While lenders may ask producers for more concrete information about their operation this year, it doesn't necessarily mean they'll have a harder time obtaining credit.
"We've had two really good crop years, and for the most part, grain farmers are in really good financial condition," Peters said.
Some lenders may also ask growers to get or buy additional crop insurance. Purchasing crop insurance is a good way for producers to limit some of their risk, and while all lenders may not require it, it does look good when applying for a loan, said Cory Walters, UK agricultural economist.

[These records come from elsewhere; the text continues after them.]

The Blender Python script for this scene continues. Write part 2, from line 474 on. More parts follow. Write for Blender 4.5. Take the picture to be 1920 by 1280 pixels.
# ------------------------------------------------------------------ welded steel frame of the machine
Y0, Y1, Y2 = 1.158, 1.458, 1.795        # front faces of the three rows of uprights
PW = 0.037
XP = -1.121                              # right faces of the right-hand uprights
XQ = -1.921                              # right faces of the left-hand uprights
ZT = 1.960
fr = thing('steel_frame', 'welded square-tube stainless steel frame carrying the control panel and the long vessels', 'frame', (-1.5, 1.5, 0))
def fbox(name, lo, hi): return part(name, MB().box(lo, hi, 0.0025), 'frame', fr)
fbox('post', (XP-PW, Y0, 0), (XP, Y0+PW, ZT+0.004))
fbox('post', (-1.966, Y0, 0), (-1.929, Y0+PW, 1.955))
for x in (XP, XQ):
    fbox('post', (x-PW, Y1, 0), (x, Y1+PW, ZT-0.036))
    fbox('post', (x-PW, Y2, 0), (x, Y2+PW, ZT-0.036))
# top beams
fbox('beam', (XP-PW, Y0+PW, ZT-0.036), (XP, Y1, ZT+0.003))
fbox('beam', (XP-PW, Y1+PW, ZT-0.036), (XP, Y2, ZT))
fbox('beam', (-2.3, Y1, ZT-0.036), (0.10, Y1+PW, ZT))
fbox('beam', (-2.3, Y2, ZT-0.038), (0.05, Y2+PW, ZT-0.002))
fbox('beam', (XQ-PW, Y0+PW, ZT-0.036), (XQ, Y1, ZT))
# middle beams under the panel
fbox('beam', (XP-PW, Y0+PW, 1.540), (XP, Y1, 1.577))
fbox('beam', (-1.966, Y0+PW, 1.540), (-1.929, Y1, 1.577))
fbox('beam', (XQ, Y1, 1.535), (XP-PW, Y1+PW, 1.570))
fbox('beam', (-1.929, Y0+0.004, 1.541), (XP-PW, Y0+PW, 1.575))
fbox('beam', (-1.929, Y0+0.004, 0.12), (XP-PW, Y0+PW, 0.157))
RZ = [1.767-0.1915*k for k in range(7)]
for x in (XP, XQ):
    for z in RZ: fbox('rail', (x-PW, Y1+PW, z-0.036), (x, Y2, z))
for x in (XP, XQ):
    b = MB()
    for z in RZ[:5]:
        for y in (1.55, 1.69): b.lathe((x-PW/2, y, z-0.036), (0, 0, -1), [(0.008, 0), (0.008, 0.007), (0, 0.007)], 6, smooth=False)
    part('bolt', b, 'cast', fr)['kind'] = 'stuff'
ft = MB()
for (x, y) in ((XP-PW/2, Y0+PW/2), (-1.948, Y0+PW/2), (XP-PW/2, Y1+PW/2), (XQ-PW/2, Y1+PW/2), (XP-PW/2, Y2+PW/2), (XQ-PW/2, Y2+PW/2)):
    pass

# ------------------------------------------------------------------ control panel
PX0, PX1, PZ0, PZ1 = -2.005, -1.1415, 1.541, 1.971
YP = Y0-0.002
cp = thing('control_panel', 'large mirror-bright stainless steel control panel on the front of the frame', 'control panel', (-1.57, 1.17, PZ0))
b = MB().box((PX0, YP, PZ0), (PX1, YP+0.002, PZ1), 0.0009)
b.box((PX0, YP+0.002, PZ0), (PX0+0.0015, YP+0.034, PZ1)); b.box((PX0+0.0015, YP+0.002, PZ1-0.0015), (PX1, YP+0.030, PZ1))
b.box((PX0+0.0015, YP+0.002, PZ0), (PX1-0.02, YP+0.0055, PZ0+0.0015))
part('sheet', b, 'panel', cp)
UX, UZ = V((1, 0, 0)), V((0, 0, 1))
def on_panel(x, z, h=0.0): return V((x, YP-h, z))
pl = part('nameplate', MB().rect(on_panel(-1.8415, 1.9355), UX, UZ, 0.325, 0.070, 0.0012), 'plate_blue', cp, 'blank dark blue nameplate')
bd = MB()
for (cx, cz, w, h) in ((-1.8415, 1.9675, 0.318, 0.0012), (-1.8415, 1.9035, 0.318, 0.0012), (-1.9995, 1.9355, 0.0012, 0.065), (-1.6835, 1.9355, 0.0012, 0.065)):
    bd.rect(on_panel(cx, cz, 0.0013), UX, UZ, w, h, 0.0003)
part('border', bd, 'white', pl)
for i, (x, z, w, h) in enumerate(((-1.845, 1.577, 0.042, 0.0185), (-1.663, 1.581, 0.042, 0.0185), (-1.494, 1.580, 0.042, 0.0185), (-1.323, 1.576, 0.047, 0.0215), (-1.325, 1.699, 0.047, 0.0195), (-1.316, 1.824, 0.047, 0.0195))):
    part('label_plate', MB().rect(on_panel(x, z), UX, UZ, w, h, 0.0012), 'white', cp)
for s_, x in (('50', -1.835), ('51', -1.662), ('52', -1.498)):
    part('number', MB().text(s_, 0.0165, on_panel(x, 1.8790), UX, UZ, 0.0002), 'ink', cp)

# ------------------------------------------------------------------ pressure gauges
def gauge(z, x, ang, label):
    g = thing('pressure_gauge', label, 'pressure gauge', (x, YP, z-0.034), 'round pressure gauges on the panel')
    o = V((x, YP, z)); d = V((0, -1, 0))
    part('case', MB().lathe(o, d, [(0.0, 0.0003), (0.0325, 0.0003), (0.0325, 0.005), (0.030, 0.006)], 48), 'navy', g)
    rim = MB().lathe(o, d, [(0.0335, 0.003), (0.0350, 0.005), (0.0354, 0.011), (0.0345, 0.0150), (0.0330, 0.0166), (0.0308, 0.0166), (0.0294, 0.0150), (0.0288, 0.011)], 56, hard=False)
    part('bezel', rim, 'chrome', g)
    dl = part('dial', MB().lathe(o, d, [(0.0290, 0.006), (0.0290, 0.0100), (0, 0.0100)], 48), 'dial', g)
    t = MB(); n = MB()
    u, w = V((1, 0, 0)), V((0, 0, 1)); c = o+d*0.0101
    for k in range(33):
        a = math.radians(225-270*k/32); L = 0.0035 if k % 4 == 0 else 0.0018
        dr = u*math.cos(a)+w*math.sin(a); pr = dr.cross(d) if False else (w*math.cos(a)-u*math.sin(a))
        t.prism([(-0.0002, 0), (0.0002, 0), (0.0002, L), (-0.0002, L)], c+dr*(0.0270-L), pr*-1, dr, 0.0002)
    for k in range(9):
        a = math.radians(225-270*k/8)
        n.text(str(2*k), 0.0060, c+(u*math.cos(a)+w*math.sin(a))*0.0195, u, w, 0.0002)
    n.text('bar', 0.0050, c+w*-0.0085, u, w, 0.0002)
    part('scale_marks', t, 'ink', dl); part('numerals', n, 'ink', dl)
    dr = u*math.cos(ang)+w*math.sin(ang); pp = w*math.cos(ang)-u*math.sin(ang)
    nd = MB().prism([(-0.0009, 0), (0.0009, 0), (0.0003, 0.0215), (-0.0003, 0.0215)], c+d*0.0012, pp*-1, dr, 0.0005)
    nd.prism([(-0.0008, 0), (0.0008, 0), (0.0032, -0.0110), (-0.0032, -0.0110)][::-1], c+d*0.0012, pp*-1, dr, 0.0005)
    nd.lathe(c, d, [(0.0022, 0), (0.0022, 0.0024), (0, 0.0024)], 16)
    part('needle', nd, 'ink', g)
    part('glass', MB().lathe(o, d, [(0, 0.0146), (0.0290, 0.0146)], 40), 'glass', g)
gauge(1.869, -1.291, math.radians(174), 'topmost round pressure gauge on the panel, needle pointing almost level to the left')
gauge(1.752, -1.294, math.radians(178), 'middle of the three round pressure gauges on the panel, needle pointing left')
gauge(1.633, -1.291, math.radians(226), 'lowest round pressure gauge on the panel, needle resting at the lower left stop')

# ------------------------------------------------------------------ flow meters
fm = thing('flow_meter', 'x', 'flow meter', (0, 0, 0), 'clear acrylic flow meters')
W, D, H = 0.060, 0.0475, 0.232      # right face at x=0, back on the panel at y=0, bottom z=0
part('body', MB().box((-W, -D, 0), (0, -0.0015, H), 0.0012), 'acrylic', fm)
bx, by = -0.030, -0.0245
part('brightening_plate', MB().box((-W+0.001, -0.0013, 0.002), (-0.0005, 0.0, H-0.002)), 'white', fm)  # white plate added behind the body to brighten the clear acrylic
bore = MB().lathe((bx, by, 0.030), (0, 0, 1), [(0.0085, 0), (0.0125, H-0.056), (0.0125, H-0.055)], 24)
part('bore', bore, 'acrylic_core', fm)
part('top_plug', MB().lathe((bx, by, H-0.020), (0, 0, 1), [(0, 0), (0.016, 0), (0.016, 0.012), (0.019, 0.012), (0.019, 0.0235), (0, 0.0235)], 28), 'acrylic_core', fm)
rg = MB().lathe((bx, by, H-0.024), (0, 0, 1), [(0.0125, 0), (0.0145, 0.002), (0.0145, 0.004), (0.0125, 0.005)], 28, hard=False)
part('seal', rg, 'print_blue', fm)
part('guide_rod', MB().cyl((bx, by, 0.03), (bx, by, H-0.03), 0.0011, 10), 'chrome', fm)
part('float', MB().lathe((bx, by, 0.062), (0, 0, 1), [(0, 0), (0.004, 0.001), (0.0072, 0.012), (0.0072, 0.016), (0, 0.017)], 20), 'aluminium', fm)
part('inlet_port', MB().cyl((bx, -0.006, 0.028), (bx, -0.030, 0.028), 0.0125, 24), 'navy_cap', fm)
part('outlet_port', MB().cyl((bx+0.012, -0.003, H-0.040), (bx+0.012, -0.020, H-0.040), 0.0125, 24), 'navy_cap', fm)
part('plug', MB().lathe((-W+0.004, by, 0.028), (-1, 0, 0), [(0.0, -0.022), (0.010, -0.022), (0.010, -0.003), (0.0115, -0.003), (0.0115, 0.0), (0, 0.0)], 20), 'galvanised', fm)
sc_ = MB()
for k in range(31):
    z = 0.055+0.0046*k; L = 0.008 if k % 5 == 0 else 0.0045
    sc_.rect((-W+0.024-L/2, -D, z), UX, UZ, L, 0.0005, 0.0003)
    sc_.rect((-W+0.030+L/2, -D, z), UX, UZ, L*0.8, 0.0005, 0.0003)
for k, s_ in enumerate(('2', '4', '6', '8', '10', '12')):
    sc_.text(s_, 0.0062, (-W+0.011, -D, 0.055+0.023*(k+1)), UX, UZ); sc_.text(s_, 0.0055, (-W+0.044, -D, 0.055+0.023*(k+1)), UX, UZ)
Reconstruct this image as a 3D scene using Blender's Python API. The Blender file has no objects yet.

Growers have many different options in crop insurance and can tailor a plan to meet their risk preferences. Premiums will depend on a producer's coverage level, insurance type (yield vs. revenue) and insured unit type (optional, basic, enterprise or whole farm) with a higher coverage level, revenue insurance and optional units equaling more expensive premiums.
The U.S. Department of Agriculture's Annual Crop Revenue Election (ACRE) program is another option that may be less expensive than crop insurance. ACRE provides a revenue-based safety net which protects producers against a combination of low yields and prices. It is different from the USDA's counter-cyclical payments that were only based on grain prices. ACRE revenue guarantees are determined annually based on the average U.S cash prices from the previous two years and the average state yields for a crop in the past five years minus the highest and lowest yielding years.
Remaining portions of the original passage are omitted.